Je me suis égaré dans de nombreux lieux de la capitale dernièrement, à la recherche guerrière d’un talent indiscipliné et caché. Une démarche il est vrai bien utopique car malgré ma détermination acharnée, c’est bien seul que je rentre. Quelque peu résigné, plutôt très fatigué, je décide de revenir à la source même du critique. Insérer un putain d’album. Ecouter et juger. Une sensation étrange de réalité. Et surtout de liberté. Car subir me révolte. La toute puissance du bouton stop.

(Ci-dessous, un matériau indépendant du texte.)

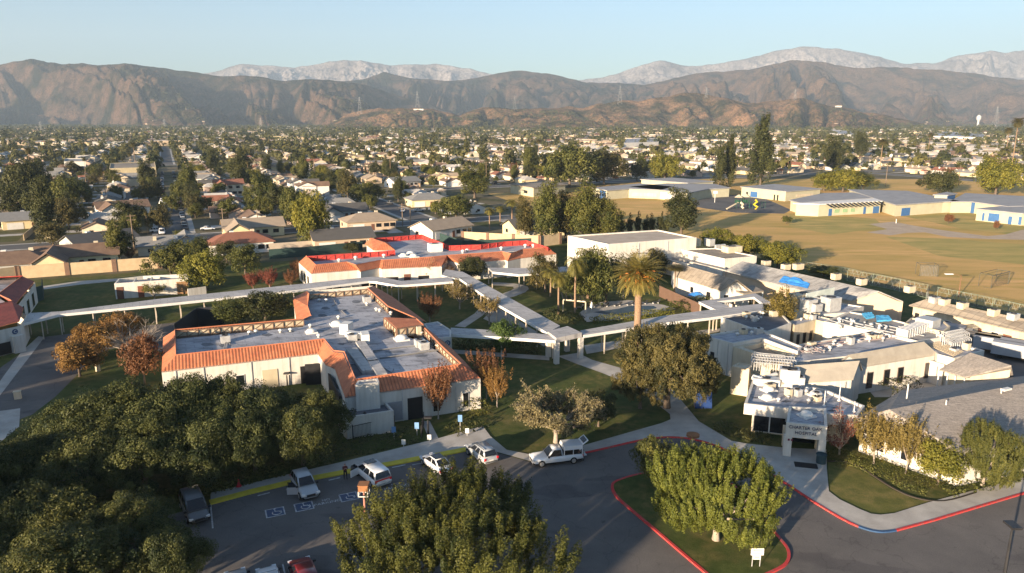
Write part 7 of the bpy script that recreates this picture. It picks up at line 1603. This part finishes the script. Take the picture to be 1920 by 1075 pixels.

Il m’a fallu un temps précieux et compté pour découvrir Crystal Stilts. Je vérifie, heures après heures, comme un foutu paranoïaque devant sa pizza ramollie au micro-onde, le site officiel de la Route du Rock 2009. L’attente me prend à la gorge. La programmation du meilleur festival français se fait attendre. Dans mon angoisse adolescente, je balance la violence rose bonbon des Vivian Girls sur mon ordinateur. Toujours ce même plaisir égoïste, la tête en bascule et le regard douteux sur les formes d’une voisine de palier. C’est ainsi qu’apparait pour la première fois le groupe Crystal Stilts à mes yeux. J’apprends que Frankie Rose, la petite brunette aux bras musclés des Vivian Girls joue également avec les Crystals. Certainement une connerie incestueuse entre new-yorkais, que nous, pauvres cons d’européens, ne pouvons comprendre. Pendant ce temps, ma pizza continue de se ramollir. Ça y est, la programmation partielle est balancée. Un gros coup, My Bloody Valentine. Du bon gout, The Horrors. Et encore ce faux-semblant de Crystal Castles qui rôde en queue de peloton. Il est temps de partir écouter.
De l’or noir
Symbole d’une culture qui refuse d’abdiquer, Crystal Stilts explose de justesse et de génie. Partant de leur seul album Alight of the Night, je découvre ébahi la toute puissance d’un psychédélisme flouté par un garage hargneux, pétri dans son écrin d’argent minimal et brumeux. Une sorte d’amalgame grandiose bousillant le consensus new-yorkais et redonnant vigueur à un Rock lâchement délaissé au profit d’une post-pop bien trop mièvre. Un synopsis sans cadre, des Warlocks au Brian Jonestown Massacre. On navigue de pub en pub, la bière qui coule, le regard qui tombe et l’air fier de soutenir un groupe encore sincère. De son humble utilisation, le clavier délivre des morceaux parfois aigris dans leur labeur noir charbon (Bright Night, The SinKing) et purge l’or, tout aussi noir, au fond du caniveau (Prismatic Room, Crystal Stilts). La beauté, elle, peut s’écouter et s’apprécier. Elle laisse entrevoir la profondeur vocale de Brad Hargett et sa simplicité touchante (The City in the Sea). Sublime.
Car mon fils, tu ne pécheras plus.
Crystal Stilts ouvre ses longs bras maigres pour accueillir le déchu parmi les déçus, moi et ma pauvre carcasse, les pieds qui saignent dans des Repettos troués, abusé par une moralisation moderne du dégout et une acceptation dépressive du répugnant. Pas de jugement non. Juste le regard annonciateur de déluge. Crystal Stilts, apôtre des temps modernes, gourou maudit, guide abusé, tête baissé, je te suis, les yeux fermés. Car tu es la voix qui a su s’élever et appuyer sur ce maudit bouton stop. Et me montrer enfin, le chemin à ne pas emprunter.